Someone commits a few small sins against us and look out; like the graceless insurance company, the relationship gutters. We place them on our spiritual detention list for relational prosecution. We are no longer trusting, but suspecting. We are no longer caring, but gossiping. We are no longer inviting, but ignoring. We are no longer loving, but judging. And we are sinning.
Insurance companies amaze me. One little speeding ticket or a minor fender-bender, and everything changes. Your monthly payment sky-rockets. They no longer trust you. Simply for doing the human thing of making a mistake, you henceforth are placed on insurance detention. They not only record the minor mishap, but your previously good relationship with them goes sour from merely one mistake. One little blunder results in a tarnished relationship.
Too often we can be the same way in our relationships with one another. Someone commits a few small sins against us and look out; like the graceless insurance company, the relationship gutters. We place them on our spiritual detention list for relational prosecution. We are no longer trusting, but suspecting. We are no longer caring, but gossiping. We are no longer inviting, but ignoring. We are no longer loving, but judging. And we are sinning.
“Love…does not take into account a wrong suffered” (1 Cor. 13:5).
In the Greek, there is one word translated, “take into account.” It describes someone who keeps a mental record of events for the sake of some future action (Louw & Nida, 1:345). The word also was used in ancient Greek as an accounting term; the act of keeping track of debts and expenses. The idea, then, is that love does not act like a meticulous accountant who precisely records and holds onto every wrong-doing of others.
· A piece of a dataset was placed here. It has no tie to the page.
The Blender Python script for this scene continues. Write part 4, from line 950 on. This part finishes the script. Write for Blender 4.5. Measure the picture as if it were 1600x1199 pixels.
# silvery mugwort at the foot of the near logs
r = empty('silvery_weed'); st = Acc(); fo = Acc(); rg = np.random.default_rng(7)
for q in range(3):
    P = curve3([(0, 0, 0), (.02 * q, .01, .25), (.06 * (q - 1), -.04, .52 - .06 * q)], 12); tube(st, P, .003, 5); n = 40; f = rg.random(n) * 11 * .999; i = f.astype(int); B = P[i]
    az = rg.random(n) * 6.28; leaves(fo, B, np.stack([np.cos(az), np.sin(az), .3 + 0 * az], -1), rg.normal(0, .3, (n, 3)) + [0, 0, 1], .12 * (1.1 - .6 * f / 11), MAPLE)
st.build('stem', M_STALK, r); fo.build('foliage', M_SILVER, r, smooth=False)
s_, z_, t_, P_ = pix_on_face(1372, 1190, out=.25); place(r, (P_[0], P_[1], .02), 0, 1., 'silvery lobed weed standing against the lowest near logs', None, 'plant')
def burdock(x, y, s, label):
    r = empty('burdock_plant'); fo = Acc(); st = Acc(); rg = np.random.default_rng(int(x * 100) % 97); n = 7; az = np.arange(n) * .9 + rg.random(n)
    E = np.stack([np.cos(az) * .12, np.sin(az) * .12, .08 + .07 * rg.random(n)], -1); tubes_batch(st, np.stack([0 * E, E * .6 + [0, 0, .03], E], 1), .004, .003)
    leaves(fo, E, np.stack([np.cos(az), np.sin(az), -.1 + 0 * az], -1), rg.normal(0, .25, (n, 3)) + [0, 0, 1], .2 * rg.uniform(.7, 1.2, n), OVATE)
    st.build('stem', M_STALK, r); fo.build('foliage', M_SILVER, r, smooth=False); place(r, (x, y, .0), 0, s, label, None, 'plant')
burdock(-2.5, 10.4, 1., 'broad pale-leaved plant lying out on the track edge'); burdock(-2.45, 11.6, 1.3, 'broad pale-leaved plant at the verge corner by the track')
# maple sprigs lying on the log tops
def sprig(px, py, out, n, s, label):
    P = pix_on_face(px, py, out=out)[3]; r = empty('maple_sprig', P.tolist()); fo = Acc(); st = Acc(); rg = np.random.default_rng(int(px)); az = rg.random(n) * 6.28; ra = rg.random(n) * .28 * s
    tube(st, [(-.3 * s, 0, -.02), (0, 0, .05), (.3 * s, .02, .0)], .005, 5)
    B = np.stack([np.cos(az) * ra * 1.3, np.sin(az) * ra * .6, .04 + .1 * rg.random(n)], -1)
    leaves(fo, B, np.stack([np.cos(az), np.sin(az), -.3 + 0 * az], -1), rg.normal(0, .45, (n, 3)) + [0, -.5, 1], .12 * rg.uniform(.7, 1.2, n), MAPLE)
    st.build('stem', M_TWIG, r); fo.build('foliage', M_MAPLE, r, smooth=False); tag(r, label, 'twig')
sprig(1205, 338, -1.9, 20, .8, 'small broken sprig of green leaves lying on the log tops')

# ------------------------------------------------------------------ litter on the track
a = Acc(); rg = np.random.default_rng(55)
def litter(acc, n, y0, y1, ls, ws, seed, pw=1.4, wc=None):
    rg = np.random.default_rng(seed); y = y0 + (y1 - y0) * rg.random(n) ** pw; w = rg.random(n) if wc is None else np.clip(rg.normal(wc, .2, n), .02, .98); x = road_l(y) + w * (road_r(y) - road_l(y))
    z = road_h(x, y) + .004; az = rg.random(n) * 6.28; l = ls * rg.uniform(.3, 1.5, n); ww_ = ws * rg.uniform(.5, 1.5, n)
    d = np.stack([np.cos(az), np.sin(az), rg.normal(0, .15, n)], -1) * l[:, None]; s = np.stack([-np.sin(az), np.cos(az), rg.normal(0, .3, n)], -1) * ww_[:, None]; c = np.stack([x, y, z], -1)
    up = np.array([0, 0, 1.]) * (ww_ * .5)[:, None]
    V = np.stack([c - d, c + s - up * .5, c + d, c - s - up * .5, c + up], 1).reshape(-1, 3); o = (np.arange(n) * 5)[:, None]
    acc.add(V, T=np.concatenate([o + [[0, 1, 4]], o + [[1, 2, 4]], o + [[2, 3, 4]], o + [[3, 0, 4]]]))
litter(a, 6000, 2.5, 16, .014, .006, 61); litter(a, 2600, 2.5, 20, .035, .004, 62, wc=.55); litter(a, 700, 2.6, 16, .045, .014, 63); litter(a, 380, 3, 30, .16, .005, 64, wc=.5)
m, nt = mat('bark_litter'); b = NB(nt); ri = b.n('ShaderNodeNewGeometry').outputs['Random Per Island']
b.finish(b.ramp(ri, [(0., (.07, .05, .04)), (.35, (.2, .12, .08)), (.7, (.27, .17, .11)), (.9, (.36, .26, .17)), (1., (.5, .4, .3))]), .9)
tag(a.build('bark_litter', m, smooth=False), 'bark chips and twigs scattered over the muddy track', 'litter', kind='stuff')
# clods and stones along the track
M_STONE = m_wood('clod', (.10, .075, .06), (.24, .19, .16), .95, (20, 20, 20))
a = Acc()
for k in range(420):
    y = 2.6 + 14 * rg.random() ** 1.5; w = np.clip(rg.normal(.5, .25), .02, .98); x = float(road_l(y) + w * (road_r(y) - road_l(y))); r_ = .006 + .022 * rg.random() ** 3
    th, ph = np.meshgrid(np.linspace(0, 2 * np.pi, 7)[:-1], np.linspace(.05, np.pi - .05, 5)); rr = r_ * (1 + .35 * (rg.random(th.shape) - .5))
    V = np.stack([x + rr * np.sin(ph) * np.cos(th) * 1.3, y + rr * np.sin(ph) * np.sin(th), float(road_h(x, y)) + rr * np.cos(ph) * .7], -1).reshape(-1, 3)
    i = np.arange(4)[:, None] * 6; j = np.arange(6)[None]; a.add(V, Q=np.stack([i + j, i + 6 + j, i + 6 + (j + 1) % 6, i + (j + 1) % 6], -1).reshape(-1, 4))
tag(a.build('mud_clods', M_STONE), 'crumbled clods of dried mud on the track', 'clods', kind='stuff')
Love does not cling to its hurt feelings.
Now, with things such as grievous sins and criminal acts, this can be an excruciating pain and a life-long battle. We may never forget the actual event. Things may need to be revisited to bring about criminal justice. And by God’s grace, he promises that we certainly can think rightly about him, ourselves, sins endured, and not be identified by them. But what we are looking at here pertains more to those lesser, everyday sins and offenses in the mundanity of life.
What God calls us to here are things like repenting of nursing our hurt feelings into resentment, refusing to revisit wrongs in our minds so as to prosecute others, and denying ourselves the sinister pleasure of re-narrating wrongs endured in a gossipy manner.
For us humans, this is hard. It goes against our natural, self-exalting inclinations. In some sense, it’s the American way to keep track of others’ wrongs. Millions of tabloid dollars are made in both keeping account and broadcasting (and exaggerating) the sins of others. We all have done it in one way or another. And it is a violation of love.
The Hurt-Feelings Ledger
It’s remarkable to me how good my credit card company is at remembering transactions. They forget nothing, big or small. Creditors keep such good track using things like complex super-computers recording everything. Consequently, each month (often to my dissatisfaction) every transaction is spelled out in detail for my reflection. Too often we can be like a spiritual credit card account towards others and their sins. Without having to exert effort, we keep scrupulous account of others’ wrongdoings. Including the small ones. We’re like the credit card super-computers.
Someone sins against us and it goes straight to our mental ledger. Or, they might not even sin, but, perhaps our fragile feelings were hurt, and we mark it down in the books, never to forget it. Our demeanor sometimes becomes, “I am done with them. Sure, I’ll maybe be cordial when I see them, but I will maintain that disdain for them in my heart. If they want relationship with me, they are going to have to really work their way back into my graces.” Like a creditor demanding that dues be paid, I carry around that mental ledger with me, will never forget, and I’m out to collect my dues. We act as if we are the innocent, Almighty Supreme, who gets to raise the premium on the relationship. Getting their name removed from my hurt-feelings ledger is going to take some earning on their part. Our thoughts snowball into things like, “We’ll see how good they do.” In the meantime, they are getting the cold shoulder, whether in our family, at church, work, or the neighborhood. Yes, they may be a soul made in the image of God and for whom Christ died, but they have some spiritual bills to pay because my feelings are hurt.
And undiscerning “friends” can exacerbate the problem. I might go to them to open up my hurt-feelings ledger behind closed doors. I will carefully choose the person who appears to be my friend, but who is not loving or mature enough to confront my sin. Perhaps I sanctify it by referring to them as a “good listener.” They are actually a sin-enabler. So, I will slander and gossip as I broadcast my wrongs-taken-into-account.
“Well,” we might say, “I don’t tell others about it. I just keep my hurt-feelings records to myself.” Whether we open up those records to others or ourselves, we have still violated love by keeping the record in the first place. It’s unloving, immature, and sinful. Love does not take into account a wrong suffered.